20 November 2003

Oy.


      Stephen King has passed off a rant as an acceptance speech. I will allow that many readers enjoy King and so on and so forth: fine and dandy. But there is no way that King -- or those he invoked like a list of injured parties, like Mary Higgins Clark and Tom Clancy-- are really making significant contributions to the world of literature. Many other writers, like Graham Greene and Robert Frost, were able to be both significant literary players and popular writers. Popularity and literary 'significance' are not necessarily exclusive to one another. But when you stack King (or any of his fellow slighted-ones) up against the likes of Updike, Miller or Philip Roth, he just doesn't rate. Personally, I dislike King's prose and his stories, but setting that aside (assuming those things could be matters of taste), we have to ask if King's novels really do anything of significance in terms of understanding the possibilities of the literary form. I can't see that he really adds anything new, or provides a new perspective on things old and familiar. He writes mostly horror-versions of what Greene used to call 'entertainments,' allowing perhaps that more ambitious projects like The Stand (a staggering misery of a book) are really pretty dull versions of older stories. Who knows, maybe King will write something of more genuine significance. At this point, though, I see nothing in his work to warrant such an award, or to warrant an argument for his long-term significance in the literary canon.

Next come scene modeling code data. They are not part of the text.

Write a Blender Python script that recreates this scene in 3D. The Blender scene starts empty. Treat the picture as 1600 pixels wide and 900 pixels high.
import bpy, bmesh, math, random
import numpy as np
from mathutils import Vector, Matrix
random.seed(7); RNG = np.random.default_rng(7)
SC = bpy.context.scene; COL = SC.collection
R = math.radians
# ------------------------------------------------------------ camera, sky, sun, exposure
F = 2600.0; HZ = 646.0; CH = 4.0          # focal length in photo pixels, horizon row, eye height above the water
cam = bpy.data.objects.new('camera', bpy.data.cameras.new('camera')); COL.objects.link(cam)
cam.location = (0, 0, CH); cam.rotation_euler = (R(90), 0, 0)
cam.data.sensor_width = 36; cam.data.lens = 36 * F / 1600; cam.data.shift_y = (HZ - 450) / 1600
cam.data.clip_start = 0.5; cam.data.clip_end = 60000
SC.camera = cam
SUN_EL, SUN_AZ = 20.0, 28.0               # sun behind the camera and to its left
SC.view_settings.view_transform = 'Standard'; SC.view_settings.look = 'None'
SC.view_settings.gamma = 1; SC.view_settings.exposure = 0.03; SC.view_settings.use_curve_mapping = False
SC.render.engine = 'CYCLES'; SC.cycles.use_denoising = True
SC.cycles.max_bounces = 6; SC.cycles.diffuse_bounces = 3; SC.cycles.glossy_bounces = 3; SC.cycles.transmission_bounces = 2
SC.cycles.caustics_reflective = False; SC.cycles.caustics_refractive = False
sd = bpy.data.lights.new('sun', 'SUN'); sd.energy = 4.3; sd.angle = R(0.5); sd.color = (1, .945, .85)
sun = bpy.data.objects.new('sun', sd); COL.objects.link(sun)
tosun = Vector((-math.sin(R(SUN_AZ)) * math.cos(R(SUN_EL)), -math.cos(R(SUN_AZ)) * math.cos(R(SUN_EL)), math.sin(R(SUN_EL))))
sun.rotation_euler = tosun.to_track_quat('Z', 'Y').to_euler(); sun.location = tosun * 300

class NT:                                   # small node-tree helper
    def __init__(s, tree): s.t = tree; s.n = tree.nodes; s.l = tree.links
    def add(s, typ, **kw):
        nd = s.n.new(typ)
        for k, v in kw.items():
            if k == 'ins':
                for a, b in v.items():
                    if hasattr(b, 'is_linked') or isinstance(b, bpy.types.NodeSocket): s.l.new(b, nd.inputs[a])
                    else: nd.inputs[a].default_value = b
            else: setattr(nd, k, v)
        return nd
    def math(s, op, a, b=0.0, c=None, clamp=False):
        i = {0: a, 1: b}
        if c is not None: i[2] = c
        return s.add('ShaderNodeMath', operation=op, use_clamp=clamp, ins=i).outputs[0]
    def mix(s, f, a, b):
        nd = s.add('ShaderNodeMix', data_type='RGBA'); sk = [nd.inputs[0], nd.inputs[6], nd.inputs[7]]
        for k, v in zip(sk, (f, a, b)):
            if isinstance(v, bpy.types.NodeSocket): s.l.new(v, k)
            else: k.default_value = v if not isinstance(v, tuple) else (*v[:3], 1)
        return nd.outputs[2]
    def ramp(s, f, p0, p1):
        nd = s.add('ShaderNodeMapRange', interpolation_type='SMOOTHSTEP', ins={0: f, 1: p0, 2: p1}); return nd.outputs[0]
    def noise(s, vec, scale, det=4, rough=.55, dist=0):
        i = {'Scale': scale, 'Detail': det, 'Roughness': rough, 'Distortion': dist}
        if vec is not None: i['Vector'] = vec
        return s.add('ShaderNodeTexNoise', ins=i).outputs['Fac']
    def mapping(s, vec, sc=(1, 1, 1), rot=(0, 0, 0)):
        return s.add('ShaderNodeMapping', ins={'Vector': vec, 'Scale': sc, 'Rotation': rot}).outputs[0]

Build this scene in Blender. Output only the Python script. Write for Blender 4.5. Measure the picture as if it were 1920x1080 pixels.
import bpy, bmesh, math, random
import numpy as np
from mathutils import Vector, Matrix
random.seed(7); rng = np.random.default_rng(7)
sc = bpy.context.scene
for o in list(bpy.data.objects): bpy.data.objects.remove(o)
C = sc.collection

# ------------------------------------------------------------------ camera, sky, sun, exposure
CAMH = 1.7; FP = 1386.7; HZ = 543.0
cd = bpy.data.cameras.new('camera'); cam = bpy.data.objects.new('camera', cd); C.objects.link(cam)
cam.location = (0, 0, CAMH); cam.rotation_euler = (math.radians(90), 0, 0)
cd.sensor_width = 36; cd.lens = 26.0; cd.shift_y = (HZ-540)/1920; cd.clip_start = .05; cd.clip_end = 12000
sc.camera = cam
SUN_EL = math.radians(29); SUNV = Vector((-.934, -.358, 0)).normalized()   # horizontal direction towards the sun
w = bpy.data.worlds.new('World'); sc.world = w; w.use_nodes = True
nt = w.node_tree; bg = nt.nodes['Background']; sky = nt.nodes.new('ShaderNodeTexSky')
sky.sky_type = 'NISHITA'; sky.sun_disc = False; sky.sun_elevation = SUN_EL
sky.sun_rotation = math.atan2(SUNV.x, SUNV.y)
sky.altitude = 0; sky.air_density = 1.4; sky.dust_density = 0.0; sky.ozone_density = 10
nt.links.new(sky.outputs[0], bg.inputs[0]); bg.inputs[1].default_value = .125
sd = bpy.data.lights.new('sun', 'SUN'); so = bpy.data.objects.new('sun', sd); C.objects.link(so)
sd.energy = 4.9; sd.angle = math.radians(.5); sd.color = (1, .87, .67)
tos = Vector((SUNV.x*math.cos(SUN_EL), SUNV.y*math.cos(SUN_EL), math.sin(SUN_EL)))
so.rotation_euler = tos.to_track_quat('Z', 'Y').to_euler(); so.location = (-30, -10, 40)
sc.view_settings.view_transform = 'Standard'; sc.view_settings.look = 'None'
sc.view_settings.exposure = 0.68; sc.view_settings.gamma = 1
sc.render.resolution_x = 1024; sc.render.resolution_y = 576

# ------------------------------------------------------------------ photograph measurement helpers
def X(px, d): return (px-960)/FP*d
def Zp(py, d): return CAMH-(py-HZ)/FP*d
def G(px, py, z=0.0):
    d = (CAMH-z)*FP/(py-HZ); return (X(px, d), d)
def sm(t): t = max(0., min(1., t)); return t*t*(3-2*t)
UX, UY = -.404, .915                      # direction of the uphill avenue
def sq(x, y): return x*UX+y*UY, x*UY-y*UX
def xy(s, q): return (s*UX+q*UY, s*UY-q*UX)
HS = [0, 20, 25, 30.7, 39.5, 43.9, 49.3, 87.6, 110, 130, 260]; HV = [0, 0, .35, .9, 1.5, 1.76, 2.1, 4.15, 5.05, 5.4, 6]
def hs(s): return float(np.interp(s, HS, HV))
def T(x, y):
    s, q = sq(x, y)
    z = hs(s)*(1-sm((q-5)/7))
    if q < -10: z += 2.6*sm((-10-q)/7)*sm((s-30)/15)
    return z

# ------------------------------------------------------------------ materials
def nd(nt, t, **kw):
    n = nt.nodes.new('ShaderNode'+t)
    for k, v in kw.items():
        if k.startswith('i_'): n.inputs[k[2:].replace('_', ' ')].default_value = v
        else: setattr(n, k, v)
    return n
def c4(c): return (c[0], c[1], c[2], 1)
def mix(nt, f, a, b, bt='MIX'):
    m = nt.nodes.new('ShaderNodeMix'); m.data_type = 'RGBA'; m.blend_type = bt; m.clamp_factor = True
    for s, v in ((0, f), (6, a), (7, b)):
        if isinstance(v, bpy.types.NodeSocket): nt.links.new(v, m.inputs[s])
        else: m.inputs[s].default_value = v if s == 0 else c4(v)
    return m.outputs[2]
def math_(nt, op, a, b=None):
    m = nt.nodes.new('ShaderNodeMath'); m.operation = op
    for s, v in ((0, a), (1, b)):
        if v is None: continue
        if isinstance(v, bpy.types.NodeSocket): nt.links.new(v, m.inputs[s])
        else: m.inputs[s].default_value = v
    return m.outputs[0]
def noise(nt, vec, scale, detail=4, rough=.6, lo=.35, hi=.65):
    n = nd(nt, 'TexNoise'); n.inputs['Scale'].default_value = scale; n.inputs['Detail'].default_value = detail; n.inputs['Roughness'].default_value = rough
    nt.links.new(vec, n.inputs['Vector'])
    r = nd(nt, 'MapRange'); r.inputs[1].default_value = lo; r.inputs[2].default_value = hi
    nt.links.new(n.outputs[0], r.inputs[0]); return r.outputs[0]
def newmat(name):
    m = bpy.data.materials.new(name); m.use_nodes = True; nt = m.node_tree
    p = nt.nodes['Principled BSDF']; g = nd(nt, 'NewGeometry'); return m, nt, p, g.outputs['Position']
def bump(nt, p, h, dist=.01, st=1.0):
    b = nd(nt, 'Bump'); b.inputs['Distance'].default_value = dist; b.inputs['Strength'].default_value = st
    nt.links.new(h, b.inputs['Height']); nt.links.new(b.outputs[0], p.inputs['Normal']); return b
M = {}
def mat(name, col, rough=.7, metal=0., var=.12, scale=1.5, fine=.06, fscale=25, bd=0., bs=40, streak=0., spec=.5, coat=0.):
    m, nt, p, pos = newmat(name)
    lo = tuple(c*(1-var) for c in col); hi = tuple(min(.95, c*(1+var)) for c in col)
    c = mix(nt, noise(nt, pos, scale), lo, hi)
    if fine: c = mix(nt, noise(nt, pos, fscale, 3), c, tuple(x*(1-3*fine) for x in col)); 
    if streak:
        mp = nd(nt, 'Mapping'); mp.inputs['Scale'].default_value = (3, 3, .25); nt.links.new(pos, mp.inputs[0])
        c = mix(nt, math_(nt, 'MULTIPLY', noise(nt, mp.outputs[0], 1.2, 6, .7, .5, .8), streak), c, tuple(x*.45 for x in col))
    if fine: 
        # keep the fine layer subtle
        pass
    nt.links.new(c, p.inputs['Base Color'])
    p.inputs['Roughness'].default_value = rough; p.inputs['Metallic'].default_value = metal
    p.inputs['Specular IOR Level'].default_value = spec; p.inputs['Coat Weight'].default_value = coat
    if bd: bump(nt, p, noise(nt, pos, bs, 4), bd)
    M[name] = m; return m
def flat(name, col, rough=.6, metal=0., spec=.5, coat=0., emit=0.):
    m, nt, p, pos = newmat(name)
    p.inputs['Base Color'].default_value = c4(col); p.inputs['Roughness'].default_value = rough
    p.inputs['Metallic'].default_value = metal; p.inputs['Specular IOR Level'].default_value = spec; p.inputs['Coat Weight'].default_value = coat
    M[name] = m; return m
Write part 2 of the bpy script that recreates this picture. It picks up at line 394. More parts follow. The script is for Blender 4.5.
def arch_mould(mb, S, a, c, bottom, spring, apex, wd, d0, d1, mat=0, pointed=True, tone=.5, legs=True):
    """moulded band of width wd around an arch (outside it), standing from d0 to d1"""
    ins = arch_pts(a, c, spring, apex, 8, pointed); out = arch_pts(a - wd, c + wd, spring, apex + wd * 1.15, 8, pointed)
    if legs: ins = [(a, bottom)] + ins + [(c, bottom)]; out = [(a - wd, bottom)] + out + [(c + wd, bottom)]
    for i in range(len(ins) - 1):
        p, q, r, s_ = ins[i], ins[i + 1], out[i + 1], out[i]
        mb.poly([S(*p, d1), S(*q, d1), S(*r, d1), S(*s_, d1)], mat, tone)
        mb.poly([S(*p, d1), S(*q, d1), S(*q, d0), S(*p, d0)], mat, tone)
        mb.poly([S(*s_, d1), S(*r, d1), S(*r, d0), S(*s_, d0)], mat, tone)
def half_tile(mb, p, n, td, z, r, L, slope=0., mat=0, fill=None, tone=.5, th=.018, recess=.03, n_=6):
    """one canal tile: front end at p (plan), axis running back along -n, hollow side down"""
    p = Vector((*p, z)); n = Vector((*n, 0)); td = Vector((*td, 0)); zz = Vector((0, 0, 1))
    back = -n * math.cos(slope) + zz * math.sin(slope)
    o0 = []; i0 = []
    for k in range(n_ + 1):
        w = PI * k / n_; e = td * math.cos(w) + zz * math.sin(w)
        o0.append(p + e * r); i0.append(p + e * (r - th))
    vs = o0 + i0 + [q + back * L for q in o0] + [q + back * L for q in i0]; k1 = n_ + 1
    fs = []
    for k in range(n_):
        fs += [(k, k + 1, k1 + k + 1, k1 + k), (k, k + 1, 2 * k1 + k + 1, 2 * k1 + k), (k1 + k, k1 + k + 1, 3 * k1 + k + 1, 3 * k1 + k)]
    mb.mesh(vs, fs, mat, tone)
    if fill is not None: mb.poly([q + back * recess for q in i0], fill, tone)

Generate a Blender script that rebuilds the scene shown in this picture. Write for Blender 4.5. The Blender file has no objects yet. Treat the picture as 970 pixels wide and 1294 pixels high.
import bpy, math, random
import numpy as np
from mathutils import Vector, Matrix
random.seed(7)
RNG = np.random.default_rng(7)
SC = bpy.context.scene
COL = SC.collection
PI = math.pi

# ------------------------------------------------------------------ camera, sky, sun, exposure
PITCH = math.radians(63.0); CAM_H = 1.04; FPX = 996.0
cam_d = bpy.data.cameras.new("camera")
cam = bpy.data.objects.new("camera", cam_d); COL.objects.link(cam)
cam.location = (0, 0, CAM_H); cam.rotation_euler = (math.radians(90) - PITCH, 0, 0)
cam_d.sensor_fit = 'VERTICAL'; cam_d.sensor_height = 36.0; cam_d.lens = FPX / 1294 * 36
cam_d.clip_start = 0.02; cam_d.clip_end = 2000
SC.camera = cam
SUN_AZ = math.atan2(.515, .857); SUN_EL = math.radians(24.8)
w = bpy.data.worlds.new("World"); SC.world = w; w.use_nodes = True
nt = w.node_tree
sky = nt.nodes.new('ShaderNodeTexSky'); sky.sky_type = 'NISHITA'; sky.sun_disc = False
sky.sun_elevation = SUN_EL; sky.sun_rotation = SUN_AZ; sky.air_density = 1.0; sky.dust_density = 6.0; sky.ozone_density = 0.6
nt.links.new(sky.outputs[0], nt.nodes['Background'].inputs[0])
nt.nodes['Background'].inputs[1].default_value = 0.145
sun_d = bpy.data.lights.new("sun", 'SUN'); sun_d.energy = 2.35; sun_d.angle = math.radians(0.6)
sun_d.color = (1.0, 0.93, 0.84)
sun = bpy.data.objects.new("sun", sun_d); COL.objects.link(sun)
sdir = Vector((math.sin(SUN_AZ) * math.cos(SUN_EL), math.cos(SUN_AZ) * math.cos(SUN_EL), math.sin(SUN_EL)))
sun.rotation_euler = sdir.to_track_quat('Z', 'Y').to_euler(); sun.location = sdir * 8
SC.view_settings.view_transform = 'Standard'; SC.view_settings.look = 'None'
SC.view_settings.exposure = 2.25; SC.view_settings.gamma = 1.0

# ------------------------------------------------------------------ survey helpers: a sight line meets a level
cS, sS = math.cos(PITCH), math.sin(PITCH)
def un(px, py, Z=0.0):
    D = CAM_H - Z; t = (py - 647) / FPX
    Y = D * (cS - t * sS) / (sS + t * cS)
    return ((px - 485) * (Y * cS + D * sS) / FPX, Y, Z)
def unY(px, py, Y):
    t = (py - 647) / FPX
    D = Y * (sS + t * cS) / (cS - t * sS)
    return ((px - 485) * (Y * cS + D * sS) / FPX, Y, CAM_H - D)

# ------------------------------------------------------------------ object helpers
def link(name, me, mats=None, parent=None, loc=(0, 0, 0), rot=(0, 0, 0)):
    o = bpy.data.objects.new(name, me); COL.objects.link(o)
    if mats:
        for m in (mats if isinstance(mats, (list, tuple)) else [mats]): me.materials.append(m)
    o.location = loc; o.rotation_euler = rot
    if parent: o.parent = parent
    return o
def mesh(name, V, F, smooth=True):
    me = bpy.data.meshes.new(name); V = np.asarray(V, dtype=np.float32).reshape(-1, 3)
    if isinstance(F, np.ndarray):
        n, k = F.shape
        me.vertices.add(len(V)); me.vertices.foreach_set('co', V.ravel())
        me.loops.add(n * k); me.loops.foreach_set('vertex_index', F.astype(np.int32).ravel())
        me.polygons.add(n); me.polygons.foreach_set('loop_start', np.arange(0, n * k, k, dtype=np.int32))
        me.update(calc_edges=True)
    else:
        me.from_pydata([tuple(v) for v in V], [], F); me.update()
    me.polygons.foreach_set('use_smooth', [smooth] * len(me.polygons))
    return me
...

      I don't want to get into the sticky question of 'what is literature,' a question that seems less and less valuable the more people insist on raising it. It does strike me as interesting that the claims of 'ignoring the popular' is the whinge-like argument of the mediocre. Is King worthy of study? Perhaps. Would I let a student of mine, in a course on, oh, contemporary fiction, write a paper on King? Sure, why not. In the end, though, I suspect this hypothetical student would end up writing a paper that was more sociological than literary qua literary. And there's the telling point. He is not a stylist, he is not an innovator, he is not an especially deft creator of literary worlds-- and he, to my admittedly limited reading of him, is never in any way profound. So, while his works may have a kind of immediate appeal to a throng of people, their literary historical significance will be pretty much nil. King's novels are like cheap Chinese food: perhaps momentarily filling (or bloating), but shortly later one feels hungry again, this time for something more substantial. And this blog will make no remark connecting reading King to the excremental final stage of such Chinese food.